Él fue, se lavó, y volvió con vista

Domingo 22 de Marzo de 2020. IV de Cuaresma.

Lectura del evangelio según san Juan (9,1.6-9.13-17.34-38).

En aquel tiempo, al pasar Jesús vio a un hombre ciego de nacimiento. Y escupió en tierra, hizo barro con la saliva, se lo untó en los ojos al ciego y le dijo: «Ve a lavarte a la piscina de Siloé (que significa Enviado).»
Él fue, se lavó, y volvió con vista. Y los vecinos y los que antes solían verlo pedir limosna preguntaban: «¿No es ése el que se sentaba a pedir?»
Unos decían: «El mismo.»
Otros decían: «No es él, pero se le parece.»
Él respondía: «Soy yo.»
Llevaron ante los fariseos al que había sido ciego. Era sábado el día que Jesús hizo barro y le abrió los ojos. También los fariseos le preguntaban cómo había adquirido la vista.
Él les contestó: «Me puso barro en los ojos, me lavé, y veo.»
Algunos de los fariseos comentaban: «Este hombre no viene de Dios, porque no guarda el sábado.»
Otros replicaban: «¿Cómo puede un pecador hacer semejantes signos?»
Y estaban divididos. Y volvieron a preguntarle al ciego: «Y tú, ¿qué dices del que te ha abierto los ojos?»
Él contestó: «Que es un profeta.»
Le replicaron: «Empecatado naciste tú de pies a cabeza, ¿y nos vas a dar lecciones a nosotros?»
Y lo expulsaron.
Oyó Jesús que lo habían expulsado, lo encontró y le dijo: «¿Crees tú en el Hijo del hombre?»
Él contestó: «¿Y quién es, Señor, para que crea en él?»
Jesús le dijo: «Lo estás viendo: el que te está hablando, ése es.»
Él dijo: «Creo, Señor.» Y se postró ante él.

REFLEXIÓN

Es ciego de nacimiento. Ni él ni sus padres tienen culpa alguna, pero su destino quedará marcado para siempre. La gente lo mira como un pecador castigado por Dios. Los discípulos de Jesús le preguntan si el pecado es del ciego o de sus padres.

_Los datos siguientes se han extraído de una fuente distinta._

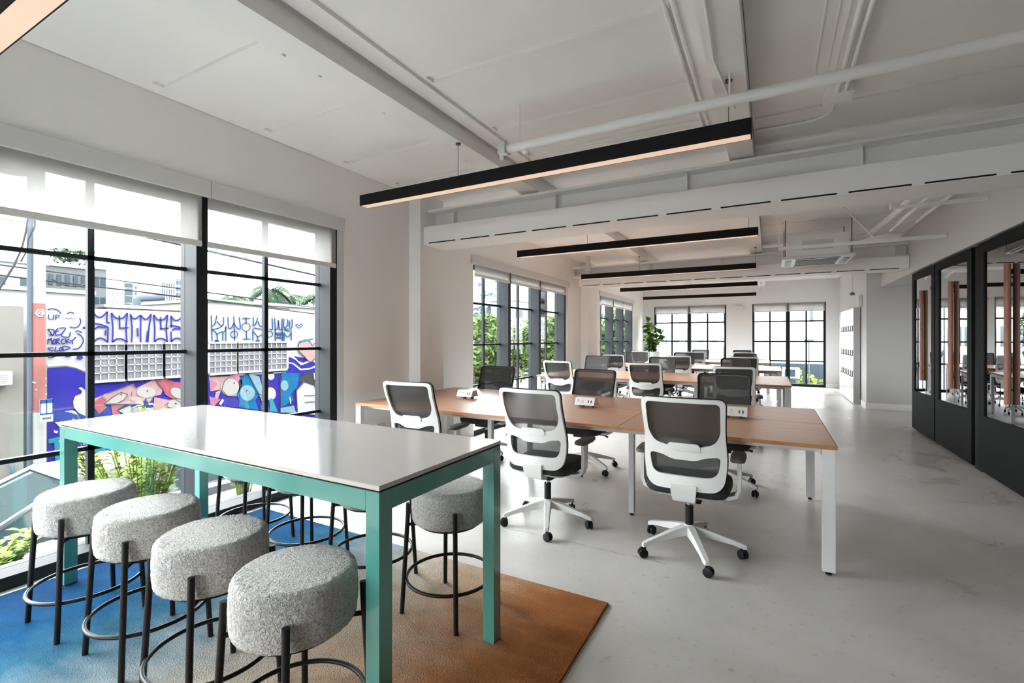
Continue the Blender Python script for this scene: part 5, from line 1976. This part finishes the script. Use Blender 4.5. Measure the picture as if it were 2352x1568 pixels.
t = thing('garden_lamp', 'slim white garden lamp post behind the far right window', 'lamp post', (1.16, 18.9, -0.7))
MB().tube([(0, 0, 0), (0, 0, 1.95)], 0.02, 8).build('post', M['greyb'], t)
MB().box(-0.14, 0.14, -0.06, 0.06, 1.95, 2.02, bev=0.02).build('lamp_head', M['greyb'], t)


# planting directly outside the nearest window
def shrub(c, h, w_, n, label, seed, leaf=0.075):
    rnd = random.Random(seed)
    t = thing('shrub', label, 'shrub', c, 0, 'shrubs outside the nearest window')
    mb, ms = MB(), MB()
    for k in range(n):
        q = rnd.uniform(0, 2 * PI)
        rr = w_ * math.sqrt(rnd.random())
        hh = h * rnd.uniform(0.6, 1.0)
        tip = Vector((rr * math.cos(q), rr * math.sin(q), hh))
        b0 = Vector((tip.x * 0.3, tip.y * 0.3, 0))
        ms.tube([b0, b0.lerp(tip, 0.5) + Vector((0, 0, 0.05)), tip], [0.006, 0.005, 0.003], 5)
        for j in range(16):
            u = 0.2 + 0.8 * j / 15
            a = rnd.uniform(0, 2 * PI)
            leaf_bm(mb, b0.lerp(tip, u), (math.cos(a), math.sin(a), 0.7), leaf * rnd.uniform(0.7, 1.5), leaf * 0.42, 0.3, n=3)
    ms.build('stems', M['foliage2'], t)
    mb.build('foliage', M['foliage2'], t, smooth=False)


shrub((-4.55, 1.95, -0.16), 0.95, 0.42, 52, 'bushy bright green shrub outside, left of the dark mullion', 1)
shrub((-4.5, 2.78, -0.16), 0.66, 0.22, 22, 'lower bright green shrub outside, right next to the mullion', 2)
shrub((-4.35, 1.05, -0.16), 0.26, 0.28, 22, 'low leafy plant outside the sill behind the leftmost stool', 3, 0.065)
shrub((-4.3, 0.62, -0.16), 0.22, 0.20, 14, 'low leafy plant at the left edge outside the sill', 4, 0.065)
rnd = random.Random(9)
mb = MB()
for k in range(4200):
    x, y = rnd.uniform(-4.73, -3.95), rnd.uniform(3.05, 5.5)
    h = rnd.uniform(0.06, 0.22)
    a = rnd.uniform(0, 2 * PI)
    dx, dy = 0.006 * math.cos(a), 0.006 * math.sin(a)
    lx, ly = rnd.uniform(-0.05, 0.05), rnd.uniform(-0.05, 0.05)
    mb.quad([(x - dx, y - dy, -0.16), (x + dx, y + dy, -0.16), (x + lx + dx * 0.3, y + ly, -0.16 + h), (x + lx - dx * 0.3, y + ly, -0.16 + h)])
o = one('grass', mb, M['grass'], 'strip of bright green grass outside the nearest window', 'grass', smooth=False)
o['kind'] = 'stuff'
t = thing('ground_sign', 'pale flat sign outside the sill at the left edge reading CO', 'sign', (-4.25, 0.42, -0.155))
MB().box(-0.3, 0.3, -0.5, 0.18, 0, 0.03).build('board', M['pave'], t, smooth=False)
text_mesh('CO', 0.11, Matrix.Translation((0.12, 0.0, 0.033)) @ Matrix.Rotation(PI / 2, 4, 'Z'), 'lettering', M['conduitb'], t)

# parked car
t = thing('parked_car', 'slate blue parked car below the nearest window, half hidden by the stools', 'car', (-8.2, 2.75, GZ))


def car_section(zs_top, x):
    return zs_top


mb = MB()
prof = [(-2.15, 0.35), (-2.2, 0.62), (-2.05, 0.80), (-1.05, 0.95), (1.75, 1.0), (2.15, 0.92), (2.2, 0.55), (2.1, 0.33)]
b = bmesh.new()
L = [b.verts.new((-0.88, y, z)) for y, z in prof]
R = [b.verts.new((0.88, y, z)) for y, z in prof]
b.faces.new(L)
b.faces.new(R[::-1])
for i in range(len(prof)):
    b.faces.new((L[i], R[i], R[(i + 1) % len(prof)], L[(i + 1) % len(prof)]))
bmesh.ops.bevel(b, geom=b.edges[:], offset=0.07, segments=3, affect='EDGES')
mb.merge(b)
mb.build('body', M['carpaint'], t)


def cabin(prof2, w0, w1, z0, z1):
    b = bmesh.new()
    q = []
    for (y, z) in prof2:
        u = (z - z0) / (z1 - z0)
        hw_ = w0 + (w1 - w0) * u
        q.append((b.verts.new((-hw_, y, z)), b.verts.new((hw_, y, z))))
    k = len(q)
    b.faces.new([a[0] for a in q])
    b.faces.new([a[1] for a in q][::-1])
    for i in range(k):
        b.faces.new((q[i][0], q[i][1], q[(i + 1) % k][1], q[(i + 1) % k][0]))
    return b


mb = MB()
mb.merge(cabin([(-1.1, 0.95), (-0.2, 1.40), (1.2, 1.42), (1.9, 1.0)], 0.80, 0.62, 0.95, 1.42))
mb.build('windows', M['carglass'], t)
mb = MB()
bb = cabin([(-0.26, 1.385), (-0.2, 1.43), (1.2, 1.455), (1.3, 1.40)], 0.64, 0.60, 1.385, 1.455)
mb.merge(bb)
mb.build('roof', M['beige'], t)
mb = MB()
for s in (-1, 1):
    mb.tube([(s * 0.78, -1.08, 0.97), (s * 0.62, -0.2, 1.41)], 0.035, 8).tube([(s * 0.62, 1.2, 1.42), (s * 0.79, 1.88, 1.0)], 0.05, 8).tube([(s * 0.80, 0.45, 0.97), (s * 0.64, 0.45, 1.42)], 0.035, 8)
mb.build('pillars', M['carpaint'], t)
for y in (-1.35, 1.35):
    for s in (-1, 1):
        wh = MB().lathe([(0, -0.1), (0.26, -0.1), (0.31, -0.06), (0.31, 0.06), (0.26, 0.1), (0, 0.1)], 24, mx=Matrix.Translation((s * 0.82, y, 0.31)) @ Matrix.Rotation(PI / 2, 4, 'Y')).build('wheel', M['tyre'], t)
        MB().lathe([(0, 0.0), (0.17, 0.0), (0.17, 0.02), (0, 0.03)], 16, mx=Matrix.Translation((s * 0.92, y, 0.31)) @ Matrix.Rotation(s * PI / 2, 4, 'Y')).build('hubcap', M['chrome'], wh)
for s in (-1, 1):
    MB().box(s * 0.6 - 0.18, s * 0.6 + 0.18, -2.2, -2.12, 0.60, 0.72, bev=0.02).build('headlamp', M['mwhite'], t)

Jesús lo mira de manera diferente. Desde que lo ha visto solo piensa en rescatarlo de aquella vida de mendigo, despreciado por todos como pecador. Él se siente llamado por Dios a defender, acoger y curar precisamente a los que viven excluidos y humillados.

Después de una curación trabajosa en la que también él ha tenido que colaborar con Jesús, el ciego descubre por vez primera la luz. El encuentro con Jesús ha cambiado su vida. Por fin podrá disfrutar de una vida digna, sin temor a avergonzarse ante nadie.

El mendigo curado confiesa abiertamente que ha sido Jesús quien se le ha acercado y le ha curado, pero los fariseos lo rechazan irritados: «Nosotros sabemos que ese hombre es un pecador». El hombre insiste en defender a Jesús: es un profeta, viene de Dios. Los fariseos no lo pueden aguantar: «¿Es que también pretendes darnos lecciones a nosotros, tú que estás envuelto en pecado desde que naciste?».

El evangelista dice que, «cuando Jesús oyó que lo habían expulsado, fue a encontrarse con él». El diálogo es breve. Cuando Jesús le pregunta si cree en el Mesías, el expulsado dice: «¿Y quién es, Señor, para que pueda creer en él?». Jesús le responde conmovido: «No está lejos de ti. Ya lo has visto. Es el que está hablando contigo». El mendigo le dice: «Creo, Señor».

Así es Jesús. Él viene siempre al encuentro de aquellos que no son acogidos, del que sufre, del pobre. No abandona a quienes lo buscan y lo aman, aunque sean excluidos. Los que no tienen sitio concreto tienen un lugar privilegiado en su corazón.

¿Quién llevará hoy este mensaje de Jesús hasta esos colectivos que, en cualquier momento, escuchan condenas públicas injustas de dirigentes ciegos; que se ven obligados a vivir su fe en Jesús en el silencio de su corazón, casi de manera secreta y clandestina?.

Cristo se hizo hombre para conducirnos a los peregrinos en tinieblas al esplendor de la fe (cf. prefacio). Es lo que se expone en el Ev.: todos nacemos privados de la luz de la fe y la gracia de Dios por el pecado original. Lo mismo que el primer hombre fue creado del barro de la tierra, Cristo hizo barro con su saliva, lo untó en los ojos del ciego y le mandó lavárselos con agua, y el ciego vio. En el bautismo Cristo nos vuelve a crear. Y, como el ciego, en la Cuaresma tenemos que seguir renunciando a cuanto nos impide decirle a Cristo con toda verdad: «Creo en ti, Señor».